** begin **

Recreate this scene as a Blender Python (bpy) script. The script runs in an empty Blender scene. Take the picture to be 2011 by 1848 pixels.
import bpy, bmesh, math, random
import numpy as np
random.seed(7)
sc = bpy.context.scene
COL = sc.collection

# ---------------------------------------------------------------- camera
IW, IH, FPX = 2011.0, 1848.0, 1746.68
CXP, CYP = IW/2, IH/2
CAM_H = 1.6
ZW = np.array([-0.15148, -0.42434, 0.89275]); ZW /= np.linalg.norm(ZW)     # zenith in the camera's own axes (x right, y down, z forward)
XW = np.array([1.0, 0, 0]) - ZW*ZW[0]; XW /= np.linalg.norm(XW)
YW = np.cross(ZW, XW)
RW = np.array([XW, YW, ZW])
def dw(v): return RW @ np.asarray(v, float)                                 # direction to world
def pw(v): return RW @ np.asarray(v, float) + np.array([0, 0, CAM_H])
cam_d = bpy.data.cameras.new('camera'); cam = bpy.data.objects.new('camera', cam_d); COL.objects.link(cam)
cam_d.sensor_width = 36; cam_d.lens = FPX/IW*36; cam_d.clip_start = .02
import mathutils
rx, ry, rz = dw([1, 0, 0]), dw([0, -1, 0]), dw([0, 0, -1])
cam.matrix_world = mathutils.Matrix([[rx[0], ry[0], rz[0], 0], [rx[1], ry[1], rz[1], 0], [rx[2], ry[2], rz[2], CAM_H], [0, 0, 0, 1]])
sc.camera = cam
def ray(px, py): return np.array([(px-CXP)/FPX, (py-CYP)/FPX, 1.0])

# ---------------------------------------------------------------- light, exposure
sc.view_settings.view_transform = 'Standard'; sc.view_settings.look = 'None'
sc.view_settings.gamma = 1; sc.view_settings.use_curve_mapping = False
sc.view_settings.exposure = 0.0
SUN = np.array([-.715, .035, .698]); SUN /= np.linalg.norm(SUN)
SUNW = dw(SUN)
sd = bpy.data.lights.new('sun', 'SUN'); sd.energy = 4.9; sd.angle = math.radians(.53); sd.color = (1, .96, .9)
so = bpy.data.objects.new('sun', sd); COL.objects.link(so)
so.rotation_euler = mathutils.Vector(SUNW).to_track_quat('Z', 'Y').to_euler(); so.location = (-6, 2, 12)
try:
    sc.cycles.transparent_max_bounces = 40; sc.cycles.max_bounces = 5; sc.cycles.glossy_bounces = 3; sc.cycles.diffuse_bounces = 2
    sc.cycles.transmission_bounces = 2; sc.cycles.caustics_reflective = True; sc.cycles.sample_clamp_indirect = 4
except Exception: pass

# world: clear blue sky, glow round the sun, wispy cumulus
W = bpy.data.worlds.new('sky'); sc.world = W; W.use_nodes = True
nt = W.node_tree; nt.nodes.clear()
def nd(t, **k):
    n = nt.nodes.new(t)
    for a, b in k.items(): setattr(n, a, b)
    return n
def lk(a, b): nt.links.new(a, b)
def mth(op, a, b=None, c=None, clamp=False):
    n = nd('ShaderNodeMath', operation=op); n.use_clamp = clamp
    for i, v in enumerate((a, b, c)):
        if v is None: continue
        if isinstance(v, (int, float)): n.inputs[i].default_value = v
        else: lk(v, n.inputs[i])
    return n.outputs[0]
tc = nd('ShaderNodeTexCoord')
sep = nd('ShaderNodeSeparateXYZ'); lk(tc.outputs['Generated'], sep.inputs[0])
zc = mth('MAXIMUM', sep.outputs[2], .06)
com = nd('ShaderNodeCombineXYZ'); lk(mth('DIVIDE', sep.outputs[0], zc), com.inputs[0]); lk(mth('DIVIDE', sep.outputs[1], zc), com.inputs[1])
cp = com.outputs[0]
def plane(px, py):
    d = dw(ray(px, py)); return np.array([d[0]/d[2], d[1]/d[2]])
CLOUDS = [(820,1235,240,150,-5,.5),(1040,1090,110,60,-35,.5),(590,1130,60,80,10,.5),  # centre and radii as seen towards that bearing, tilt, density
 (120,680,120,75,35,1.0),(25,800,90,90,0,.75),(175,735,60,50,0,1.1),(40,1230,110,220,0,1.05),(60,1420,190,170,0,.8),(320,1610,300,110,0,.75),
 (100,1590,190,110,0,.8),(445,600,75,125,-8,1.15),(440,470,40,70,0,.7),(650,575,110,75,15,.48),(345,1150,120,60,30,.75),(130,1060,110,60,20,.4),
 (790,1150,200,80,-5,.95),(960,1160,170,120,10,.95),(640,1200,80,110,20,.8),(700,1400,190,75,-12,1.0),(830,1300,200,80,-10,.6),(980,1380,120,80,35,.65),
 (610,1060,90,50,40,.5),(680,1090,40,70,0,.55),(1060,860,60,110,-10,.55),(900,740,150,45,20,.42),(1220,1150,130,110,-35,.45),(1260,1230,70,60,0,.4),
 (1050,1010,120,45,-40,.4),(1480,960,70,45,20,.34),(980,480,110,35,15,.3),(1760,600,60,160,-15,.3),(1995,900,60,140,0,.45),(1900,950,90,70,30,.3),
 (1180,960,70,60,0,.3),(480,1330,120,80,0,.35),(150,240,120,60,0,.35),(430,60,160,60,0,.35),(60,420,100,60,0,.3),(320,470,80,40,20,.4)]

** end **

◆ Aim:
Spot every line that holds "scene" and copy it.

◆ Solution for this exercise:
Recreate this scene as a Blender Python (bpy) script. The script runs in an empty Blender scene. Take the picture to be 2011 by 1848 pixels.
sc = bpy.context.scene